On the right side of the mural is a map of Pittsburgh, where Clemente played for the Pirates during his Hall of Fame career. Clemente’s bat is depicted swinging from one location to the other, pointed toward his hometown of Carolina. 

Almanzar-Oree also used the piece to celebrate working-class communities in the Lehigh Valley and in Clemente’s background. She wanted to highlight the connection between steel towns across Pennsylvania with a blueprint of a steel stack. 

She used a mural cloth method to create this massive project, painting 5-foot square pieces at a time, then puzzling them all together. 

Twenty-three flags painted by Lehigh Valley students, seniors and other community members decorate the base of the mural, representing different Latin American and Caribbean countries.

Diversity, equity and inclusion are priorities for the center, which has been operating to support Latino families and provide resources since 1968. 

“People stop by the Hispanic Center and see this beautiful mural and they see themselves,” said Executive Director Victoria Montero. “They see the little town from Puerto Rico where they’re from.

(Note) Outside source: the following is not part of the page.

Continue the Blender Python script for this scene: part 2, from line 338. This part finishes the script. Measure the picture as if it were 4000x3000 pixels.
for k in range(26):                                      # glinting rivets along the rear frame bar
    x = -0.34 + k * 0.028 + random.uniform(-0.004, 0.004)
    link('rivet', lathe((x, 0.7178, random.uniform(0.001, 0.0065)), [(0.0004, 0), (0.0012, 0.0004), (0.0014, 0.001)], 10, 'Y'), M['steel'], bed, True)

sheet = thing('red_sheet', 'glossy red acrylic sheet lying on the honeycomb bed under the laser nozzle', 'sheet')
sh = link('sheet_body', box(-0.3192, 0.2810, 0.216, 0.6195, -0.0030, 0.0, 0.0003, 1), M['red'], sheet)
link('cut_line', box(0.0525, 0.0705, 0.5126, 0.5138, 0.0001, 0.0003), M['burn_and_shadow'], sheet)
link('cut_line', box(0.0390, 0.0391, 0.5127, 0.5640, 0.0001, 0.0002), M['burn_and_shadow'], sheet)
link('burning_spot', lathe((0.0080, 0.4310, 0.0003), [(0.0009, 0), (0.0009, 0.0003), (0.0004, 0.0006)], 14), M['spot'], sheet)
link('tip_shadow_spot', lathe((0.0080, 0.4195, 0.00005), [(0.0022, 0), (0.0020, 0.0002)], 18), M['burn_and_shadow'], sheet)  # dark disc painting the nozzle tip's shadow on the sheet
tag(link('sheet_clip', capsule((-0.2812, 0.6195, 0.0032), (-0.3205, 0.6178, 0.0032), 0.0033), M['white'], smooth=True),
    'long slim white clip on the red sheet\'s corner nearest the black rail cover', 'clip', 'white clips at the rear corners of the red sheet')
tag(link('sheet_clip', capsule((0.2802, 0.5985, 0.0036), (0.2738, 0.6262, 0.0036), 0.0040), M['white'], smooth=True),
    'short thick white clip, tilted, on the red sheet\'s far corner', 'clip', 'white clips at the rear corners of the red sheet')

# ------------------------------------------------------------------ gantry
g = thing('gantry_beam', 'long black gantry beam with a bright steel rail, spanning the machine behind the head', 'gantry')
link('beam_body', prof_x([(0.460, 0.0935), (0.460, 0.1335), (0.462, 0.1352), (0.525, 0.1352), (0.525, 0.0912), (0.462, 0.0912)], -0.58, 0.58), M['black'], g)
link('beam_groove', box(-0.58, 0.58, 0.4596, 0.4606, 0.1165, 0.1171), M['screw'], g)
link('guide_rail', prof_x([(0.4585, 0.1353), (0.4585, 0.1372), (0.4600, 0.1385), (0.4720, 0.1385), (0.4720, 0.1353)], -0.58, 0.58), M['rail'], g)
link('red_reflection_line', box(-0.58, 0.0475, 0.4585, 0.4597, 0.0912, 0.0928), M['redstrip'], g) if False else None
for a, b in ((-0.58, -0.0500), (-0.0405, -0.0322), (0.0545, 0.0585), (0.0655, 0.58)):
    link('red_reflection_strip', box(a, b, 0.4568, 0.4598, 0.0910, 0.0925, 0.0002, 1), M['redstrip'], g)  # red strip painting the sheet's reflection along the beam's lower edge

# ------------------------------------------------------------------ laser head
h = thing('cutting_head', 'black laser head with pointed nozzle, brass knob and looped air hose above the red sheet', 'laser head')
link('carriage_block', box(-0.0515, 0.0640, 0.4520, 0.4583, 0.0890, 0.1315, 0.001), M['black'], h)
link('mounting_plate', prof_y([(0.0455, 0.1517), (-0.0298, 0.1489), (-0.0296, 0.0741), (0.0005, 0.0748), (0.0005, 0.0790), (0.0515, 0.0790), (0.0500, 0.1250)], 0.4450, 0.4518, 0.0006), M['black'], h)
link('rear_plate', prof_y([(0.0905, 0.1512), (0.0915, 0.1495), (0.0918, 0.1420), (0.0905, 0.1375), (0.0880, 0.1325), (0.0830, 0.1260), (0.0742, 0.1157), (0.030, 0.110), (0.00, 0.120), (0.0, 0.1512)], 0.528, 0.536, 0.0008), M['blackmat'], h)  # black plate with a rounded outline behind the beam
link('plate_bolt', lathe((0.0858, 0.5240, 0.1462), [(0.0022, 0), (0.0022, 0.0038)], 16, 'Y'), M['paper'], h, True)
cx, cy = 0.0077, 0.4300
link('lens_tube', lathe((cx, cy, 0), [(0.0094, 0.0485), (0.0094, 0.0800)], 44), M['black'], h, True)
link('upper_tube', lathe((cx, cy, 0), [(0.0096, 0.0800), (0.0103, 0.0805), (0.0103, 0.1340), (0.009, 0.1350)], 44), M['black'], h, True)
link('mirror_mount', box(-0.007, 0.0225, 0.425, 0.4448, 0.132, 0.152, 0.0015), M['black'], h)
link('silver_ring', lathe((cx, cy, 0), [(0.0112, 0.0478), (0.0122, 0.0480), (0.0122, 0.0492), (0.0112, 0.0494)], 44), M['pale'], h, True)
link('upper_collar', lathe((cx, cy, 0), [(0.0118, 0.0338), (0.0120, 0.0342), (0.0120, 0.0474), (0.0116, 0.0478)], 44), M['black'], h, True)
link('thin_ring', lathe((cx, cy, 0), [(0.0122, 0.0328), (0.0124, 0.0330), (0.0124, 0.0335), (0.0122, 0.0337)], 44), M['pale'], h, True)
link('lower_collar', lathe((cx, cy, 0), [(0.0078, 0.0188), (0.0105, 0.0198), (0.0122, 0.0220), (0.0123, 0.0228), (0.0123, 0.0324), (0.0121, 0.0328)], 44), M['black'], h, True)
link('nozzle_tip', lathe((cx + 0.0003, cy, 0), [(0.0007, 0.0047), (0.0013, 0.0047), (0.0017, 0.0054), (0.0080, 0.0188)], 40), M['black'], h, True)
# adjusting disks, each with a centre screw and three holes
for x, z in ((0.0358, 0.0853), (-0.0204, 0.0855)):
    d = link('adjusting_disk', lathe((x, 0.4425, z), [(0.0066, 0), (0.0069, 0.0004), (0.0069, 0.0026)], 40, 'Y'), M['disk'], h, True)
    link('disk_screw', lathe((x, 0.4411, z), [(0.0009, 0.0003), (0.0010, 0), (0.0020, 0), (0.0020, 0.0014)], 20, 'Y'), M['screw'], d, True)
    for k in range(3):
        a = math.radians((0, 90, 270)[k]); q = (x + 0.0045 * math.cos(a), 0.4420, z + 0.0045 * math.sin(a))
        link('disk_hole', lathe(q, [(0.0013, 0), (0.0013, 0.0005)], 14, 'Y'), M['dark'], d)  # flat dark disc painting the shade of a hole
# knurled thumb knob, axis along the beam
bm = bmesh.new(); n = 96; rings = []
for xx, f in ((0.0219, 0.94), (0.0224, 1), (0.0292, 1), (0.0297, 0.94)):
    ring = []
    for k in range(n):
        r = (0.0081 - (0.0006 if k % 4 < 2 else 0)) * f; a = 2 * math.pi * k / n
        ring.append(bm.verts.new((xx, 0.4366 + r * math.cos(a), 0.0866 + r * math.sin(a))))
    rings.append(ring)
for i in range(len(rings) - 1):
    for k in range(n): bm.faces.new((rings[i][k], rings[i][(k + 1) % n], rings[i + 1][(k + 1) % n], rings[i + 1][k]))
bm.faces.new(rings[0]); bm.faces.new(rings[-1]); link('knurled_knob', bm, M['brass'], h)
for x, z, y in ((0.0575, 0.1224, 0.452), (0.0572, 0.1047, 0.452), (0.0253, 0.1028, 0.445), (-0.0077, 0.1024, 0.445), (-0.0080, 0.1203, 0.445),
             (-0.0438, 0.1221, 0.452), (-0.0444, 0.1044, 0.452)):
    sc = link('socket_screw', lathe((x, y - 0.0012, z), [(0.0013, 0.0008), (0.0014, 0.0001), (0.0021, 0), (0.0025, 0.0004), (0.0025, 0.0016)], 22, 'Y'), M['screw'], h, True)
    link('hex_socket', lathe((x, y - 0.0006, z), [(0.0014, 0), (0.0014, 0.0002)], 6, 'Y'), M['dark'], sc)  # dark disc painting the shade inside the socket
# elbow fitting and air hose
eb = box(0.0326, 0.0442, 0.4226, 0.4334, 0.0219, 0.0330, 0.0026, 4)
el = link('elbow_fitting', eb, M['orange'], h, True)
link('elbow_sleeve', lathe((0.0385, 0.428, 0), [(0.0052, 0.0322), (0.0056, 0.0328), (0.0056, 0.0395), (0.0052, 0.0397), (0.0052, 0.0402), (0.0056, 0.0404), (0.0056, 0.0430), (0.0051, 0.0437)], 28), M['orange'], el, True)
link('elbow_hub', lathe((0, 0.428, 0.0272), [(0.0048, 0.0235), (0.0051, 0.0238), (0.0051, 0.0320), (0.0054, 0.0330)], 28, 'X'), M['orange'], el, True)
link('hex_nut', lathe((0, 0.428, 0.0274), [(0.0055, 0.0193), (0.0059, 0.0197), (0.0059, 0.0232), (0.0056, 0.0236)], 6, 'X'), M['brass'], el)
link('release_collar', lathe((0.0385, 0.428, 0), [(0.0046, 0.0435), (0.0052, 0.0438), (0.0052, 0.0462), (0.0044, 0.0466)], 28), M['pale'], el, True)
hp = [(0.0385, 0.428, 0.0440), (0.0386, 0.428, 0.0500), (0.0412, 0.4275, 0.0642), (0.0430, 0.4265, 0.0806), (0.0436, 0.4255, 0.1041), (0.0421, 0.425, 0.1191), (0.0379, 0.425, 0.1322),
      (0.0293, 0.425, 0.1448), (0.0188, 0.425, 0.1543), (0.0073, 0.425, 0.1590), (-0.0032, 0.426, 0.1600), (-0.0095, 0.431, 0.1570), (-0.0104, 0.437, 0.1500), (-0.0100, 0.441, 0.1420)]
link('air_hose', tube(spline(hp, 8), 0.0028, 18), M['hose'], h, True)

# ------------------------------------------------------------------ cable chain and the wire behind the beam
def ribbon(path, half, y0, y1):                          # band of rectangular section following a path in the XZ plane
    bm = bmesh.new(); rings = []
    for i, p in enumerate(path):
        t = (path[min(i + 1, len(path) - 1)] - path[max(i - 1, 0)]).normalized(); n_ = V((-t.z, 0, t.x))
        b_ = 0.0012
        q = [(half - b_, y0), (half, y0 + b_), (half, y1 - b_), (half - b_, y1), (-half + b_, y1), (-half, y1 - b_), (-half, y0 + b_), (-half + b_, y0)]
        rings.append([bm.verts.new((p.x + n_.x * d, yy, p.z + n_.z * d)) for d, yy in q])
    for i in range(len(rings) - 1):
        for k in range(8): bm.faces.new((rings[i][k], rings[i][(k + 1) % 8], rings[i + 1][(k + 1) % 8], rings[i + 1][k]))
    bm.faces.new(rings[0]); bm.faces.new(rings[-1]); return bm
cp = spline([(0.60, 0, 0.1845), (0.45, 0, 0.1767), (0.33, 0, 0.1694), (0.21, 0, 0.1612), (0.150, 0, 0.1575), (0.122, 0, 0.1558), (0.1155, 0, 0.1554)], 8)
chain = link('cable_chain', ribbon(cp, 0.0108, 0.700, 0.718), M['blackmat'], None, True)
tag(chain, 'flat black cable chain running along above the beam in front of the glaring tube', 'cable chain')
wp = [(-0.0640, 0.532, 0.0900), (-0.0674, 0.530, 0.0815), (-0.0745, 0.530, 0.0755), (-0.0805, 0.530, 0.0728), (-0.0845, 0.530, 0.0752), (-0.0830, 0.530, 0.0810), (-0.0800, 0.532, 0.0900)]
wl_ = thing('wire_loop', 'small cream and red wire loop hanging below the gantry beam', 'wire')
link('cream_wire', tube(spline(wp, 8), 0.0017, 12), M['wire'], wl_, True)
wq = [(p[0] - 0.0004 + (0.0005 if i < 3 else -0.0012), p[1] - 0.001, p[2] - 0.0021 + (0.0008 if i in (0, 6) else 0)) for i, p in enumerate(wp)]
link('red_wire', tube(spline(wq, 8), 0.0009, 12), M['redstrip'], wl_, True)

They can see their flag.” 

Almanzar-Oree said she always includes a halo in her work.

“I want to celebrate us for all of the things that we bring,” she explained, “even including the messiness that we might bring to things.”

Written across the painting is a famous quote from Clemente: “Any time you have an opportunity to make a difference in this world and you don’t, then you are wasting your time on Earth.” 

One of the sponsors for the piece, Richard Anderson, president and chief executive officer of St. Luke’s University Health Network, said he was drawn to the project “because it inspires people. Look how happy everybody is. Think about all the people that are going to come here and look at him and learn about him and what he did. Maybe he'll inspire them.”

Anderson grew up in Pittsburgh and has always admired the ballplayer. “We all wanted to be like him,” he said.

Clemente was an All-Star in 13 seasons and finished his career with 3,000 hits. He was 38 and on a mission to deliver aid to earthquake victims in Nicaragua when his plane went down on Dec. 31, 1972.